━━ Information provided

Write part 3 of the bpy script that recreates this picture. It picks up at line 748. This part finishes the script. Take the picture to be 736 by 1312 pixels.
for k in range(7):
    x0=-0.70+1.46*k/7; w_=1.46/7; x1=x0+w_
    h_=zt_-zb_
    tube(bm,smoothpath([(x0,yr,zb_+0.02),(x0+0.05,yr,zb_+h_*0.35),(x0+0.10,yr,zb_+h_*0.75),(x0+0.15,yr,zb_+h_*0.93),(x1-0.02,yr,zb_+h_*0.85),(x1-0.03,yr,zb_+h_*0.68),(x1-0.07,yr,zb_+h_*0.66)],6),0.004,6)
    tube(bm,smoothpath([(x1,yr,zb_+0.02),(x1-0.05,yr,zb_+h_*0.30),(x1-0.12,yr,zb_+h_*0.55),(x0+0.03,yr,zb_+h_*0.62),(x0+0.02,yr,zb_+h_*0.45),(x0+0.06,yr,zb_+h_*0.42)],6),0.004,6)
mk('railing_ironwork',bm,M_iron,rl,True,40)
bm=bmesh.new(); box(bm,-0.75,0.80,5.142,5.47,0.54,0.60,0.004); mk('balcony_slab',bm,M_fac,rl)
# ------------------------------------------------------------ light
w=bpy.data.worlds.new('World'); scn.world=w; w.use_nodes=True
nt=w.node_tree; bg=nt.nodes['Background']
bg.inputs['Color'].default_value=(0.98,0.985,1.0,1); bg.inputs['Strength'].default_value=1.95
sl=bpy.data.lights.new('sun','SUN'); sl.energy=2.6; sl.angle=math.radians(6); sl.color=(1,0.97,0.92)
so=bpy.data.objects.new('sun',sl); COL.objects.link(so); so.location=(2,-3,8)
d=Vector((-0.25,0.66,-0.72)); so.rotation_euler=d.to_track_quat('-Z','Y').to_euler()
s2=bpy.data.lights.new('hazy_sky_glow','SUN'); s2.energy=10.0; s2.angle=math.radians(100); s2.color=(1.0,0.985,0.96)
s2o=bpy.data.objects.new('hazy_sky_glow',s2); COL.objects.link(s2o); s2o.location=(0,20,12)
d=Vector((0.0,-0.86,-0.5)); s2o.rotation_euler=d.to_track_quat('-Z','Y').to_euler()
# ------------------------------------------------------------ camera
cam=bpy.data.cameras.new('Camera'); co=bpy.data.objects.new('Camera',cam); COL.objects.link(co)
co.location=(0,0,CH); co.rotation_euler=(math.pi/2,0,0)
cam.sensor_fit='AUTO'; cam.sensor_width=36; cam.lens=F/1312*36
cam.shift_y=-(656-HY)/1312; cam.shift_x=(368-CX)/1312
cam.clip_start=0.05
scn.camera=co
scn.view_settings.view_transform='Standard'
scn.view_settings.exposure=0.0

━━━━

* [Exercise requirements]: Extract the data in full. Keep it word for word.

* [Worked answer]:
Write part 3 of the bpy script that recreates this picture. It picks up at line 748. This part finishes the script. Take the picture to be 736 by 1312 pixels.
for k in range(7):
    x0=-0.70+1.46*k/7; w_=1.46/7; x1=x0+w_
    h_=zt_-zb_
    tube(bm,smoothpath([(x0,yr,zb_+0.02),(x0+0.05,yr,zb_+h_*0.35),(x0+0.10,yr,zb_+h_*0.75),(x0+0.15,yr,zb_+h_*0.93),(x1-0.02,yr,zb_+h_*0.85),(x1-0.03,yr,zb_+h_*0.68),(x1-0.07,yr,zb_+h_*0.66)],6),0.004,6)
    tube(bm,smoothpath([(x1,yr,zb_+0.02),(x1-0.05,yr,zb_+h_*0.30),(x1-0.12,yr,zb_+h_*0.55),(x0+0.03,yr,zb_+h_*0.62),(x0+0.02,yr,zb_+h_*0.45),(x0+0.06,yr,zb_+h_*0.42)],6),0.004,6)
mk('railing_ironwork',bm,M_iron,rl,True,40)
bm=bmesh.new(); box(bm,-0.75,0.80,5.142,5.47,0.54,0.60,0.004); mk('balcony_slab',bm,M_fac,rl)
# ------------------------------------------------------------ light
w=bpy.data.worlds.new('World'); scn.world=w; w.use_nodes=True
nt=w.node_tree; bg=nt.nodes['Background']
bg.inputs['Color'].default_value=(0.98,0.985,1.0,1); bg.inputs['Strength'].default_value=1.95
sl=bpy.data.lights.new('sun','SUN'); sl.energy=2.6; sl.angle=math.radians(6); sl.color=(1,0.97,0.92)
so=bpy.data.objects.new('sun',sl); COL.objects.link(so); so.location=(2,-3,8)
d=Vector((-0.25,0.66,-0.72)); so.rotation_euler=d.to_track_quat('-Z','Y').to_euler()
s2=bpy.data.lights.new('hazy_sky_glow','SUN'); s2.energy=10.0; s2.angle=math.radians(100); s2.color=(1.0,0.985,0.96)
s2o=bpy.data.objects.new('hazy_sky_glow',s2); COL.objects.link(s2o); s2o.location=(0,20,12)
d=Vector((0.0,-0.86,-0.5)); s2o.rotation_euler=d.to_track_quat('-Z','Y').to_euler()
# ------------------------------------------------------------ camera
cam=bpy.data.cameras.new('Camera'); co=bpy.data.objects.new('Camera',cam); COL.objects.link(co)
co.location=(0,0,CH); co.rotation_euler=(math.pi/2,0,0)
cam.sensor_fit='AUTO'; cam.sensor_width=36; cam.lens=F/1312*36
cam.shift_y=-(656-HY)/1312; cam.shift_x=(368-CX)/1312
cam.clip_start=0.05
scn.camera=co
scn.view_settings.view_transform='Standard'
scn.view_settings.exposure=0.0